— BEGIN —
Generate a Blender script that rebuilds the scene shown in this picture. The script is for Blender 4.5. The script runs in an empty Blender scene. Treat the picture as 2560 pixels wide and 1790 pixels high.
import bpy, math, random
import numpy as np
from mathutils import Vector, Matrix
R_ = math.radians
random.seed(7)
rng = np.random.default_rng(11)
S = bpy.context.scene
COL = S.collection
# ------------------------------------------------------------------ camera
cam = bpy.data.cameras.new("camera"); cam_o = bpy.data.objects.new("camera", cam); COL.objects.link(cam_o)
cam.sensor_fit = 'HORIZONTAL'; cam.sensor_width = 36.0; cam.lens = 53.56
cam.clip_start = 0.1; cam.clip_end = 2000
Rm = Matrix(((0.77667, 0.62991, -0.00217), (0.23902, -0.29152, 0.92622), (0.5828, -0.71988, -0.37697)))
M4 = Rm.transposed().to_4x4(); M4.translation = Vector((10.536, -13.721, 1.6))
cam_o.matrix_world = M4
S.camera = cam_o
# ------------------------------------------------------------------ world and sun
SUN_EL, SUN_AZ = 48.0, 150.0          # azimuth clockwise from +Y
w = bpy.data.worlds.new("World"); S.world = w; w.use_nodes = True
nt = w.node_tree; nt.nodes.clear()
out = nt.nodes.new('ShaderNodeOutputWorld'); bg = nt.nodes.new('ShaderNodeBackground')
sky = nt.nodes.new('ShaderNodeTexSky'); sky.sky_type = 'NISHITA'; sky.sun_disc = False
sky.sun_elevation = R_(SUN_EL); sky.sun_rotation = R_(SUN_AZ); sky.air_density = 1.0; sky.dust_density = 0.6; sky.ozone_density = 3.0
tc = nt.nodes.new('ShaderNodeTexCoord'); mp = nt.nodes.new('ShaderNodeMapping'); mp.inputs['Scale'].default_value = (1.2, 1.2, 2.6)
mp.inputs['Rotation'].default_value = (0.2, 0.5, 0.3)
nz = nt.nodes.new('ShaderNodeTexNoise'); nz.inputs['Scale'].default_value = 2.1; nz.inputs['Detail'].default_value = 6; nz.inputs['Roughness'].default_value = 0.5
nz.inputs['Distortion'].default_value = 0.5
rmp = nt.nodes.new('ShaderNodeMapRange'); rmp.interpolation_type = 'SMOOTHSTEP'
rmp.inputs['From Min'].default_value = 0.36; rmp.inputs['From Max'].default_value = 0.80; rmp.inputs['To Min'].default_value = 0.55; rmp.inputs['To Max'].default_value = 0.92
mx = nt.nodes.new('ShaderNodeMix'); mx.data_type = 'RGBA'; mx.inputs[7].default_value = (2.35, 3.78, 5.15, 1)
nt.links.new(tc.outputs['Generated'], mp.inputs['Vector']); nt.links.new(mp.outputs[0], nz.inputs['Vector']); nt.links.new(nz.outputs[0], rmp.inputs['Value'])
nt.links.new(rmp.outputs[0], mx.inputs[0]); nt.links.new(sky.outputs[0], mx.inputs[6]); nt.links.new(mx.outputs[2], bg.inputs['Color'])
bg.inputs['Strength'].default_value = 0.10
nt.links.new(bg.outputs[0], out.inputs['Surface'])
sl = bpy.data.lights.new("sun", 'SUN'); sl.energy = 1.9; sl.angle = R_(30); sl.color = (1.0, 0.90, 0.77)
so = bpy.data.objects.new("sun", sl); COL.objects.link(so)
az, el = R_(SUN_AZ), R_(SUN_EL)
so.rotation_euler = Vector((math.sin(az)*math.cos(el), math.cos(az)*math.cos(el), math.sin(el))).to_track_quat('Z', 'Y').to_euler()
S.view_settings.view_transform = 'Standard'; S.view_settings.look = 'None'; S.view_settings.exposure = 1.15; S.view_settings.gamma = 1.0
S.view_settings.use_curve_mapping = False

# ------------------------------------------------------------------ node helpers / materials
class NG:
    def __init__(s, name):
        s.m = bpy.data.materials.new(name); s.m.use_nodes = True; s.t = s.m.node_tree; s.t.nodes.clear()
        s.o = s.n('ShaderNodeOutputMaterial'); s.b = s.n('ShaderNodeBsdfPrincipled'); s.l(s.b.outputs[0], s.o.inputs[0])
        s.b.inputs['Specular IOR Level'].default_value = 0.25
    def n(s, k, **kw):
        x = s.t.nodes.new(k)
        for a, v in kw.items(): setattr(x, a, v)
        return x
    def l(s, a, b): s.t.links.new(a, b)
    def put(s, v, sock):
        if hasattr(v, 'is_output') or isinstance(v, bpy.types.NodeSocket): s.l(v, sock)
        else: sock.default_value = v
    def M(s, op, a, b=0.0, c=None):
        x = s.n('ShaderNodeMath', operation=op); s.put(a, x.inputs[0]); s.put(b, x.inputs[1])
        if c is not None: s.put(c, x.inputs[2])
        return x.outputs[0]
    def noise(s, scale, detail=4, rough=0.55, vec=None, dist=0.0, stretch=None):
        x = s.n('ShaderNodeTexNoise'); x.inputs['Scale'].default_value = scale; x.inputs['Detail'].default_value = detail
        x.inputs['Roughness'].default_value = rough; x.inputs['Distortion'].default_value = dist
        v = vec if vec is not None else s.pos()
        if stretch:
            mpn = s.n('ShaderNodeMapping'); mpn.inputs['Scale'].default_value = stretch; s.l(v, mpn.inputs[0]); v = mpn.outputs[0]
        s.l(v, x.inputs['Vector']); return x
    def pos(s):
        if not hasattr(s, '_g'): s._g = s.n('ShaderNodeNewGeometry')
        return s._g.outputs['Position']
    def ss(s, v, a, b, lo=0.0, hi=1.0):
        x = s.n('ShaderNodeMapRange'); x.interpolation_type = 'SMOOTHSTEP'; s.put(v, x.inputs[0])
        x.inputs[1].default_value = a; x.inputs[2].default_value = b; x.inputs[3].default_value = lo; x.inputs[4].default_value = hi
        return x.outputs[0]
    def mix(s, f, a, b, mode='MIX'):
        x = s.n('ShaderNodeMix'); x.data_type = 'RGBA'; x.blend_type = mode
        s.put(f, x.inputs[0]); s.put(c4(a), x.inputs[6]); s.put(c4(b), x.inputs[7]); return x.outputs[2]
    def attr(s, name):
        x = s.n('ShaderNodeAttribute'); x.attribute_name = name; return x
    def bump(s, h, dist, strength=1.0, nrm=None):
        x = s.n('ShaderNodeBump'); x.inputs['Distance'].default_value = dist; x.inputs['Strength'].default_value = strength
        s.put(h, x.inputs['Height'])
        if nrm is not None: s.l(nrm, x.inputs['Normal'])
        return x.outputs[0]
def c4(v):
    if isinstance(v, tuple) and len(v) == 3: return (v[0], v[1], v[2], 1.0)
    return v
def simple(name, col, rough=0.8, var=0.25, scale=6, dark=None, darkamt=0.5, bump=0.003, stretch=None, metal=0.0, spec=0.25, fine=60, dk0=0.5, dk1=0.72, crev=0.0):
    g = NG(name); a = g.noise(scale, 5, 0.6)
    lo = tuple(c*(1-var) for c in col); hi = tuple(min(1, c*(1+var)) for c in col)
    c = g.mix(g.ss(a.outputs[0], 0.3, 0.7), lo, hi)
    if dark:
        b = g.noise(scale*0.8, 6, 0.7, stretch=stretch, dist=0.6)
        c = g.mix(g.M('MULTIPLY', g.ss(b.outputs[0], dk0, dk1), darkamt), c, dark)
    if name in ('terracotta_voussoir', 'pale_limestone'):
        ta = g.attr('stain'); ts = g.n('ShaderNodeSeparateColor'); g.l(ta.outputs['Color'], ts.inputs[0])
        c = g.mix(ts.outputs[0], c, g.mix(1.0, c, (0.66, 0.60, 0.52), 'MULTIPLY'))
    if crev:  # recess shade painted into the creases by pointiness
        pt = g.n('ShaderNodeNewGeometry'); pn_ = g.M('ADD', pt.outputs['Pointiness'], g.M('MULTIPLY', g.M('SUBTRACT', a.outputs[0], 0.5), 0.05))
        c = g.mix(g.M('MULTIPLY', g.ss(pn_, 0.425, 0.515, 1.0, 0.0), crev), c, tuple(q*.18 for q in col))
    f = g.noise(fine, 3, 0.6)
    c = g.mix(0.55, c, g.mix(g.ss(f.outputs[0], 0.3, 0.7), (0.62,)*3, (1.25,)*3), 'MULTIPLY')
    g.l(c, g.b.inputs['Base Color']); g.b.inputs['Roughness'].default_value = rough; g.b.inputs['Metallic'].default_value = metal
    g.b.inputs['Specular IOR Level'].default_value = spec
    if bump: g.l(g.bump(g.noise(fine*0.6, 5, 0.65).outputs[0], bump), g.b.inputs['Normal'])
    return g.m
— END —
What you have to do: Within the listing, how many lines hold the word "scene"? Only the number is to be given.

Task result: 2